Samuel, Son & Co., Ltd.

Dubbed the Samuel Way, customer service is and has been a top priority at Samuel, Son & Co. Limited, since the Mississauga, Ontario-based service center opened for business in 1855.

Samuel, Son provides customers access to all of the resources that the company has to offer, including its people, its suppliers, its service providers, its equipment providers and more. By making a dedicated inside sales person, a backup inside sales person, an outside sales person and a management person available to customers, Samuel, Son treats each one as if they are their only customer. It subscribes to the belief that, as true business partners, if the company’s customers succeed, Samuel, Son will succeed.

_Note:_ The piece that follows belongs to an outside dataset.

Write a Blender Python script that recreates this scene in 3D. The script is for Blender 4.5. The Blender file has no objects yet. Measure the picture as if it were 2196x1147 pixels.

Embracing that philosophy, the company not only to know what its customers expect, but what its customers’ customers are seeking so that it can provide the assistance, ideas and business opportunities to make Samuel, Son the supplier of choice.

In 2016, Samuel, Son did not lose a single customer due to service issues or late deliveries. In fact, the company recorded a 99.1-percent on-time delivery rate.

That same year, the company expanded its automotive service center in Columbia, Tenn., added a stretcher leveler and expanded its building in Winnipeg, Manitoba, installed a high-definition, plasma machine and cut-to-length line in Hayward and Los Angeles, Calif., and added aluminum plate saws in Portland, Ore. Other additions included the installation of a new laser in Stoney Creek, Ontario, new plate processing equipment and machining centers in Buffalo, N.Y., and Neville Island, Pa., new bar saws in Cambridge, Ontario, and a cut-to-length line in Hamilton, Ontario.

Last year, Samuel, Son also opened new service center locations in Colorado, Tennessee, Georgia, Florida, Texas, Ontario and British Columbia, as well as an aerospace metals service center in China.